# THE PROBLEM
Say how many lines of the listing below contain "pixels", giving the number and nothing else.

# PROVIDED DATA
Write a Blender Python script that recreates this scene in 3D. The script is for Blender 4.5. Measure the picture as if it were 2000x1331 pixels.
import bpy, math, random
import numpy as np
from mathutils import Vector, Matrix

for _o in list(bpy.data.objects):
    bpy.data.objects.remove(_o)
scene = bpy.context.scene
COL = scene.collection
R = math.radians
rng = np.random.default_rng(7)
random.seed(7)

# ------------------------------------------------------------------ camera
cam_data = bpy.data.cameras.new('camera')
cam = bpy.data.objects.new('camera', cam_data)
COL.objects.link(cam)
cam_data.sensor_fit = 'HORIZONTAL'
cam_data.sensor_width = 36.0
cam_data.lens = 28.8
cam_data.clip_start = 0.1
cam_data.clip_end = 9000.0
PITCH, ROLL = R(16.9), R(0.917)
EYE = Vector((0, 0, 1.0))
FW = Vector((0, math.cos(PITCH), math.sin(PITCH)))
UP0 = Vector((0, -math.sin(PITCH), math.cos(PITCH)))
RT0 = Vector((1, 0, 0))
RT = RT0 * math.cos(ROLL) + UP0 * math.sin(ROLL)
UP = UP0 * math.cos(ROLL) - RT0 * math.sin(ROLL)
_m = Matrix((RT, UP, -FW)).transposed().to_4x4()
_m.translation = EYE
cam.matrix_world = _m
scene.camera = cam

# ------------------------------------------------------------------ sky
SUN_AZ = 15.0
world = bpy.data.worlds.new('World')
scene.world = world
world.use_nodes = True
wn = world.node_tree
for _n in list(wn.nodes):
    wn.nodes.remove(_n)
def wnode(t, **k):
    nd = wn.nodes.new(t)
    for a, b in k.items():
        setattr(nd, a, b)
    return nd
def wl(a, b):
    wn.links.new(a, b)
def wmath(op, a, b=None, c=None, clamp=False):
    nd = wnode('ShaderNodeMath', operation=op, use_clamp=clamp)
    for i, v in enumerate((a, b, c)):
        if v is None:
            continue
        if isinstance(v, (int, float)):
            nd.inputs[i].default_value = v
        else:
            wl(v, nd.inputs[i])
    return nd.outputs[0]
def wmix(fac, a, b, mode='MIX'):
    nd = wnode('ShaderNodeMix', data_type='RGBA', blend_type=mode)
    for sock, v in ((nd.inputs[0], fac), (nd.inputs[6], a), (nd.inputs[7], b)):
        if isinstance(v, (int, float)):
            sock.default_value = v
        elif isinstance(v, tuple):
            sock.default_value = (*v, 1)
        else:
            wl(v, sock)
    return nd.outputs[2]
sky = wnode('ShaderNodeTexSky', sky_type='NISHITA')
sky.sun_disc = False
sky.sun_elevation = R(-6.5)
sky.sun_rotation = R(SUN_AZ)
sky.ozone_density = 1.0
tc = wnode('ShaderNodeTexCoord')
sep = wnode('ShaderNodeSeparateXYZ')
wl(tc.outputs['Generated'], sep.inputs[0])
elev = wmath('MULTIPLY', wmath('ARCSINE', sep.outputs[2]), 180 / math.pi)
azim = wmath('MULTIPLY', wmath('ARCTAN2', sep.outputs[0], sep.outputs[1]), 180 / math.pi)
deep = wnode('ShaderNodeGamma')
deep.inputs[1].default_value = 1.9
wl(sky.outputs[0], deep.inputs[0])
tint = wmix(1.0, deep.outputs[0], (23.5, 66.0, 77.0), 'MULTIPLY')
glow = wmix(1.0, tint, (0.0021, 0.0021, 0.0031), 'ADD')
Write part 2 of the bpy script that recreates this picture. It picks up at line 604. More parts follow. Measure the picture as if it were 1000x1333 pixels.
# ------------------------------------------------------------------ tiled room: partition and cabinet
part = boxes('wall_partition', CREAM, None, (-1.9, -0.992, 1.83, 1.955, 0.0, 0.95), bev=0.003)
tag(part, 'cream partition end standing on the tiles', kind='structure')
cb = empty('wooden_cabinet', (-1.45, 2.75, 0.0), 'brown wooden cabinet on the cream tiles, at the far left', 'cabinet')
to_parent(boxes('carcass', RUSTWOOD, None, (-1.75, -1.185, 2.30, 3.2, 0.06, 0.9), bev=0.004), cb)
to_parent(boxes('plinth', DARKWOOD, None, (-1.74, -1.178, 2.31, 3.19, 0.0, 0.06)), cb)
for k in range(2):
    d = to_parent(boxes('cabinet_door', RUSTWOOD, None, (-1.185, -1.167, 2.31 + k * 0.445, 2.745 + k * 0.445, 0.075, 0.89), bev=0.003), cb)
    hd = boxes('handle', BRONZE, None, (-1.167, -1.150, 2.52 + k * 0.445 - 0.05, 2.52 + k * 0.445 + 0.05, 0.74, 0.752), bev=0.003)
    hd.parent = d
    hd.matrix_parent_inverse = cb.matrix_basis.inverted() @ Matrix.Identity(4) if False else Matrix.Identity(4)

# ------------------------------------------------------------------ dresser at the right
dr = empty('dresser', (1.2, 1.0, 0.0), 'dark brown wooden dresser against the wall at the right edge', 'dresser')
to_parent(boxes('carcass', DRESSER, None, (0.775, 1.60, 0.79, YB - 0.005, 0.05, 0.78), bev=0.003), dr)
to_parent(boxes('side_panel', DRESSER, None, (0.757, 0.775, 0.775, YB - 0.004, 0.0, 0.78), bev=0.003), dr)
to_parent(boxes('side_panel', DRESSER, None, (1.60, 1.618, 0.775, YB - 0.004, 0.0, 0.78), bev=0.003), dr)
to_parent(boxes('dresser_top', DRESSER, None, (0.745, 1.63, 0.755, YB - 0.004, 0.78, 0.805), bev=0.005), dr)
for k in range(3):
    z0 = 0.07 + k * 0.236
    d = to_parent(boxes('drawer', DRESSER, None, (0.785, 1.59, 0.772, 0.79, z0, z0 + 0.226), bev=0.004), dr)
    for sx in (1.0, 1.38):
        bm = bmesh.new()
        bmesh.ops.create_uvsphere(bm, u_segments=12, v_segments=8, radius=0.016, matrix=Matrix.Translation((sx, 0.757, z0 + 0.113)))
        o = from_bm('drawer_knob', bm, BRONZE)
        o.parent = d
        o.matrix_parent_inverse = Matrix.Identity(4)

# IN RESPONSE
2